1 : La somme d’un Yello est égale à la somme de ses trois côtés.

2  :  Méfiance…  tant  va  le  Yello  au phono qu’il finit par imploser.

3 : Un Yello vaut mieux que deux tu l’auras peut-être…Yello

Et voilà pourquoi par cette chaude après-midi de juillet,  j’attendais  mon  bonhomme,  en portant un  BEST à  la  boutonnière,  à  la terrasse  d’un  café  de  Ménilmontant… Yello  (note  à  bénêts),  comme  ne l’indique ni son nom, ni sa pochette, est  un  groupe  Chuisse.  Ah  bon  ! Tiens,  ils  ne  sont  pas  californiens comme  ces  Residents  du  diable, ces  Tuxedo.  ces  Moon,  ces  Indoor et  ces  Life?  Et  non.  Non  (non)  3 fois non… Yello  est  un  trio  zurichois,  nourri exclusivement au chocolat à la Williamine Morand  !  Yello  pratique  la  communication  musicale  séquencée  et électronique  pour  projeter  un monde  kafkaïen  au  creux  du  sillon de  son  premier  LP.  C’est  étrange, ça  dérange,  peu  importe  si  la  voix de  Dieter  est  méconnaissable  sous le flot des trucages divers, Yello ne ressemble  à  rien,  et  rien  pourrait être, à coup sûr, le quatrième membre de ce groupe. Entouré par la foule de  l’après  déjeuner,  le  décor  est planté  à  ras  de  chaussée  d’où  débouchent camions de livraison, véhicules divers, à la seule exclusion de chars d’assaut et  de  Concorde  au  décollage. Une serveuse, sortie droit d’une  file de  figurants  d’Hollywood,  s’enfile notre  commande  :  «  Et  deux  cocas… ». Dieter est un élégant moustachu  :  pantalon  vert  toile,  chemise à  manches  courtes  et  cravate  fine, what a dandy!

« Tout a commencé voilà trois  ans  par  un  premier  et unique concert. Ensuite, nous avons passé deux années à peaufiner notre musique.

Comment  avez-vous  suivi  la  « Ralph  Connection  »,  la  boîte  des Residents?

Les deux  autres ( soit Boris Blank et Carlos Peron :NDR)  étaient  à San  Francisco  pour  les  vacances. Comme  ils  étaient  très  fans  des Residents ils sont allés chez Ralph records pour une visite de courtoisie. Ils en ont profité pour leur faire écouter nos premières bandes. Deux ans plus tard, dès que notre premier album fut mis en boite, nous nous sommes  mis  à  la  recherche  d’un label  et c’est ainsi que Ralph records nous  a  offert  la  collaboration  qui nous convenait le mieux.

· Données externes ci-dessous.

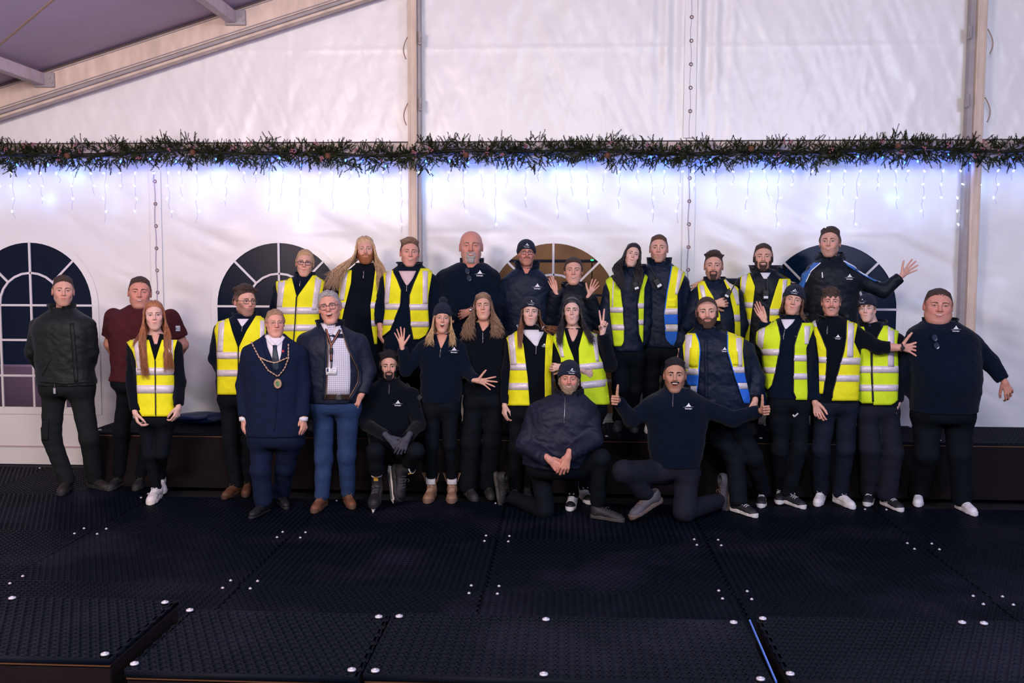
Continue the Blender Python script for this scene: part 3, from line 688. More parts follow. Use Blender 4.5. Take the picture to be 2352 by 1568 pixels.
    def topf(P):
        d = torso(P); a = armf(P)
        if a is not None: d = smin(d, a, .035)
        return d - crease(P)
    def vf(P):
        d = torso(P)
        for J, A, sd in AR: d = smin(d, cap(P, J[0], J[0] + (J[1] - J[0]) * .28, rad[0], rad[0] * .95), .04)
        return d - crease(P) * .9
    shirtf = topf
    o.topf, o.vf, o.torso = topf, vf, torso
    cn, ccol, ck = CL[top]; mt = cloth(cn, ccol, ck)
    pts = [J for J_, _, _ in AR for J in J_]; allp = np.array(pts + [L(r[1], r[0]) for r in rows] + [L(r[2], r[0]) for r in rows])
    lo = allp.min(0) - [.09, .0, .06]; hi = allp.max(0) + [.09, 0, .08]; lo[1] = min(allp[:, 1].min() - .08, -cb.max() - belly - .06 + min(lean, 0)); hi[1] = max(allp[:, 1].max() + .08, cb.max() + .06)
    V, Q = mesh_sdf(topf, lo, hi, k.get('res', .0105)); o.top = mk(dict(fleece='fleece_top', shell='jacket', plain='shirt')[ck] if top != 'suit' else 'suit_jacket', V, Q, mt, root)
    # trousers
    hipz = zl + .02; LG = []
    legs = legs or [None, None]; xw = (rows[-1][2] - rows[-1][1]); pr = k.get('pr', (.086, .066, .058))
    for i, g in enumerate(legs):
        sx = -1 if i == 0 else 1; hu = fx + sx * xw * .235; hip = L(hu, rows[-1][0], k.get('hipy', .02)); hip[2] -= k.get('hipdrop', .06)
        if g is None: g = dict()
        if 'foot' in g: ft = PZ(g['foot'][0], g['foot'][1], z0) - org; yaw_f = g['foot'][2]
        else: ft = np.array([hip[0] + sx * .02, -.03, 0]); yaw_f = sx * 12
        if 'ank' in g: ank = L(*g['ank'])
        else: r_ = math.radians(yaw_f); ank = ft + np.array([-math.sin(r_) * .10, math.cos(r_) * .10, .10])
        kn = L(*g['knee']) if 'knee' in g else (hip + ank) / 2 + np.array([sx * .01, -.03, .02])
        LG.append((hip, kn, ank, ft, yaw_f, g))
    pc, pcol, pk = CL[pants]; mp = cloth(pc, pcol, pk); zfl = .02
    def legf(P, grow=0.):
        pz = zl - .02; a = float(np.interp(zl, zt, ca)) * .94; b = max(.10, float(np.interp(zl, zt, cb)) * .9)
        d = smax(smax(loft(P, -.012), P[:, 2] - (zl + .03), .03), (zl - .10) - P[:, 2], .09)
        LD = []
        for hip, kn, ank, ft, yf, g in LG:
            r = g.get('r', pr); x = cap(P, hip, kn, r[0] + grow, r[1] + grow); y = cap(P, kn, ank, r[1] + grow, r[2] + grow)
            dv = ank - kn; dv = dv / np.linalg.norm(dv); y = smax(y, ((P - ank) @ dv.astype(np.float32)) - g.get('over', .048), .008); LD.append(smin(x, y, .03))
        d = smin(d, smin(LD[0], LD[1], .012), .07)
        fold = 0
        for hip, kn, ank, ft, yf, g in LG: fold = fold + np.exp(-((P - ank) ** 2).sum(1) / .012) + .7 * np.exp(-((P - kn) ** 2).sum(1) / .012)
        return d - wn(P * np.array([1, 1, 2.6], np.float32), 20, seed + 2, 5) * .0045 * (1 + 1.2 * fold)
    al = np.array([q for g in LG for q in g[:3]]); by = float(np.interp(zl, zt, cb)) + .05; cy_ = float(np.interp(zl, zt, cyt)); lo = al.min(0) - [.13, .15, .08]; hi = al.max(0) + [.13, .15, .14]; lo[1] = min(lo[1], cy_ - by); hi[1] = max(hi[1], cy_ + by); wx = float(np.interp(zl, zt, ca)); lo[0] = min(lo[0], float(np.interp(zl, zt, cc)) - wx - .03); hi[0] = max(hi[0], float(np.interp(zl, zt, cc)) + wx + .03)
    V, Q = mesh_sdf(legf, lo, hi, .0135 if k.get('hid') else .0115); o.pants = mk('jeans' if 'jean' in pants else 'trousers', V, Q, mp, root); o.legf = legf
    # shoes
    sh = k.get('shoes', ('low', (.02, .02, .025), (.03, .03, .035), (.03, .03, .03)))
    if sh:
        for hip, kn, ank, ft, yf, g in LG:
            loc = g.get('shoe'); 
            if loc: c = L(*loc[0]); shoe(root, *sh[:4], c, *loc[1], **(sh[4] if len(sh) > 4 else {}), s=k.get('ss', .92))
            else:
                r_ = math.radians(yf); c = ft + np.array([-math.sin(r_) * .11, math.cos(r_) * .11, .004]); c[2] = .004
                shoe(root, *sh[:4], c, yf, **(sh[4] if len(sh) > 4 else {}), s=k.get('ss', .92))
    # skin: hidden core, neck, bare arms and hands make up the one body mesh
    def core(P):
        d = np.minimum(smax(loft(P) + .04, zl + .07 - P[:, 2], .02), cap(P, N, hc, .045, .045)); d = smax(d, P[:, 2] - hc[2] + .03, .01)
        d = smin(d, cap(P, (hc + 2 * N) / 3 * [1, 1, 0] + [0, 0, zl + .2], (LG[0][0] + LG[1][0]) / 2, .07, .05), .03)
        for hip, kn, ank, ft, yf, g in LG: d = smin(d, smin(cap(P, hip, kn, .045, .036), cap(P, kn, ank, .034, .026), .02), .02)
        for J, A, sd in AR: d = smin(d, smin(cap(P, J[0], J[1], .036, .030), cap(P, J[1], J[2], .030, .022), .01), .02)
        return d
    al = np.concatenate([allp, al, [hc]]); V, Q = mesh_sdf(core, al.min(0) - .1, al.max(0) + .1, .024); sk = np.array(SKIN[hp.get('skin', 'fair')]); bodyV.append((V, Q, np.tile(sk, (len(V), 1))))
    for J, A, sd in AR:
        if A.get('bare'):
            f_ = lambda P: smin(cap(P, J[0], J[1], A.get('br', .047), .043), cap(P, J[1], J[2], .045, .028), .015)
            al = np.array(J); V, Q = mesh_sdf(f_, al.min(0) - .06, al.max(0) + .06, .007); bodyV.append((V, Q, np.tile(sk * A.get('tone', 1.), (len(V), 1))))
        hd = A.get('hand')
        if hd:
            d_ = J[2] - J[1]; d_ = d_ / np.linalg.norm(d_); wr = J[2] + d_ * .012 * (1 if not A.get('bare') else .0)
            pose = hd[0]; gl = A.get('glove'); dt = hd[1] if isinstance(hd[1], tuple) else None
            if hd[1] == 'hang':
                sx = -1 if sd == 0 else 1; dd = (hd[3] if len(hd) > 3 else .05 * sx, -.10, -1); nn = (-sx * .75, .65 - (hd[2] if len(hd) > 2 else 0), 0); mi_ = 1 if sd == 0 else -1
            else:
                an = 0 if dt else math.radians(hd[1]); dd = dt or (math.cos(an), hd[4] if len(hd) > 4 else 0, math.sin(an)); nn = dict(f=(0, -1, 0), b=(0, 1, 0)).get(hd[2], hd[2]); mi_ = hd[3]
            wr = wr + np.array(A.get('hoff', (0, 0, 0)))
            if gl:
                V, Q, c = add_hand(None, pose, wr, dd, nn, mi_, gl, 1.08 * k.get('hs', 1.)); mk('glove', V, Q, mat('grey_glove', (.055, .055, .08), .8, .6, 90), root)
            else: add_hand(bodyV, pose, wr, dd, nn, mi_, hp.get('skin', 'fair'), k.get('hs', 1.) * A.get('hsc', 1.))
    for pt in k.get('skinv', ()):  # open neckline: skin surface in the V
        P = px_panel(o, pt, topf, 5, 9)[0]; V, Q = sheet(P, 9, 5, .003); bodyV.append((V, Q, np.tile(sk * np.array([.98, .88, .86]), (len(V), 1))))
    hp.setdefault('w', 1.); nk = L(*neck) if neck else N
    hp['bare_neck'] = bool(k.get('skinv'))
    hp['_f'] = (lambda P: np.minimum(vf(P) - .020, topf(P))) if vest else (lambda P: topf(P) - .006); hp['_zs'] = zh + .01
    make_head(root, hp, M, hc, s, nk, wn_ * k.get('nscale', 1.), bodyV)
    off = 0; VV, QQ, CC = [], [], []
    for V, Q, c in bodyV: VV.append(V); QQ.append(Q + off); CC.append(c); off += len(V)
    o.body = mk('body', np.concatenate(VV), np.concatenate(QQ), M_SKIN, root, True, np.clip(np.concatenate(CC), 0, 1))
    o.N = N; o.M = M; o.hc = hc; o.wv = lambda P: (np.asarray(P) * s) @ M.T + hc; o.cm = mt
    # extras
    if vest: make_vest(o, **vest)
    for c in k.get('collars', ()): collar(o, *c)
    if k.get('zip'):
        u0, v0, u1, v1 = k['zip']; strip(o, 'zip', [(u0, v0), ((u0 + u1) / 2, (v0 + v1) / 2), (u1, v1)], .9, .003, M_ZIP, topf)
        P = o_trace(o, [u1], [v1 + 2], topf); b = MB(); b.box(P[0] + [-.004, -.012, -.012], P[0] + [.004, -.004, .012], .002); b.build('zip_pull', M_ZIP, root)
    if k.get('logo'):
        u, v, *z = k['logo']; wpx = z[0] if z else 26; f_ = o.vf if len(z) > 1 and z[1] else topf; G = LOGO[0] / 1.9 * wpx; P = o_trace(o, u + G[:, 0], v - G[:, 1] + .1 * wpx, f_); P[:, 1] -= .0055
        mk('mountain_logo', P, LOGO[1], M_LOGO, root, False)
    for q in k.get('patches', ()): # (name, [(y,xl,xr)...], material, thickness, surface)
        P, nu, nv = px_panel(o, q[1], dict(t=topf, s=shirtf, l=legf, v=vf)[q[4] if len(q) > 4 else 't'], q[5] if len(q) > 5 else 5, max(9, 2 * len(q[1]))); V, Q = sheet(P, nu, nv, q[3]); mk(q[0], V, Q, q[2], root)
    for q in k.get('lines', ()): strip(o, q[0], q[1], q[2], q[3], q[4], dict(t=topf, l=legf, v=vf)[q[5] if len(q) > 5 else 't'])
    PEOPLE.append(o); return o
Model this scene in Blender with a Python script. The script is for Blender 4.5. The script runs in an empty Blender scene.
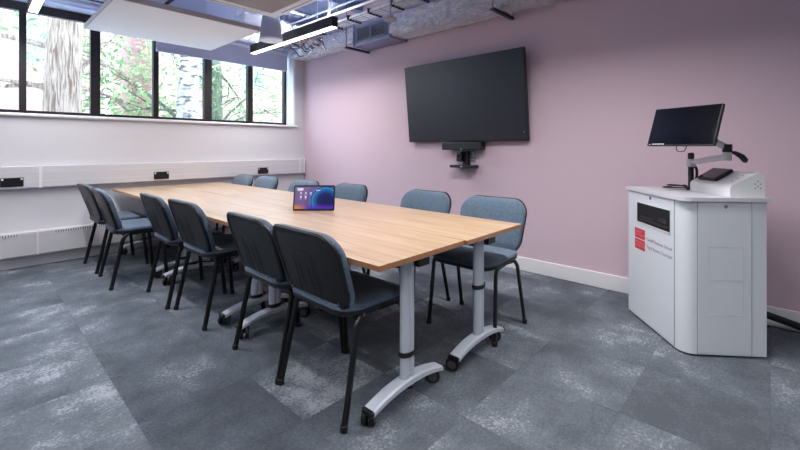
import bpy, bmesh, math, random
from mathutils import Vector, Matrix, noise
PI = math.pi
R = math.radians
sc = bpy.context.scene
COL = sc.collection

# ------------------------------------------------------------------ materials
def s2l(c):
    return tuple((v/255/12.92 if v/255 <= .04045 else ((v/255+.055)/1.055)**2.4) for v in c) + (1,)

class N:
    def __init__(s, name):
        m = bpy.data.materials.new(name); m.use_nodes = True
        s.m = m; s.t = m.node_tree; s.n = s.t.nodes; s.l = s.t.links
        s.b = s.n['Principled BSDF']; s.out = s.n['Material Output']
    def add(s, typ, **k):
        n = s.n.new(typ)
        for a, v in k.items():
            if a.startswith('i_'): n.inputs[a[2:].replace('_', ' ')].default_value = v
            else: setattr(n, a, v)
        return n
    def link(s, a, b): s.l.new(a, b)

def plain(name, col, rough=.5, metal=0, bump=0, bscale=80, spec=None, var=0, emis=None, estr=0, coat=0):
    k = N(name)
    k.b.inputs['Base Color'].default_value = s2l(col)
    k.b.inputs['Roughness'].default_value = rough
    k.b.inputs['Metallic'].default_value = metal
    if spec is not None: k.b.inputs['Specular IOR Level'].default_value = spec
    if coat: k.b.inputs['Coat Weight'].default_value = coat
    tc = k.add('ShaderNodeTexCoord')
    nz = k.add('ShaderNodeTexNoise'); nz.inputs['Scale'].default_value = bscale; nz.inputs['Detail'].default_value = 3
    k.link(tc.outputs['Object'], nz.inputs['Vector'])
    if bump:
        bp = k.add('ShaderNodeBump'); bp.inputs['Strength'].default_value = bump; bp.inputs['Distance'].default_value = .01
        k.link(nz.outputs['Fac'], bp.inputs['Height']); k.link(bp.outputs['Normal'], k.b.inputs['Normal'])
    if var:
        mx = k.add('ShaderNodeMix', data_type='RGBA')
        mx.inputs[6].default_value = s2l(tuple(max(0, c*(1-var)) for c in col))
        mx.inputs[7].default_value = s2l(tuple(min(255, c*(1+var)) for c in col))
        k.link(nz.outputs['Fac'], mx.inputs[0]); k.link(mx.outputs[2], k.b.inputs['Base Color'])
    if emis:
        k.b.inputs['Emission Color'].default_value = s2l(emis); k.b.inputs['Emission Strength'].default_value = estr
    return k.m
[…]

Il n’y  a pas  de maisons de disques en Suisse?Yello

Si, mais uniquement des distributeurs de grosses boîtes, au budget trop limité pour faire de la production  intelligente  et  prospective. Pour  l’instant,  ils  ne  s’intéressent qu’au  heavy  métal,  des  groupes comme Krokus. C’est bien fait, avec autant de précision que nos montres, et tu connais leur réputation, mais c’est aussi parfaitement chiant.

Vous  avez  la  chance  fantastique  de  posséder  votre  propre  studio, c’est important pour vous?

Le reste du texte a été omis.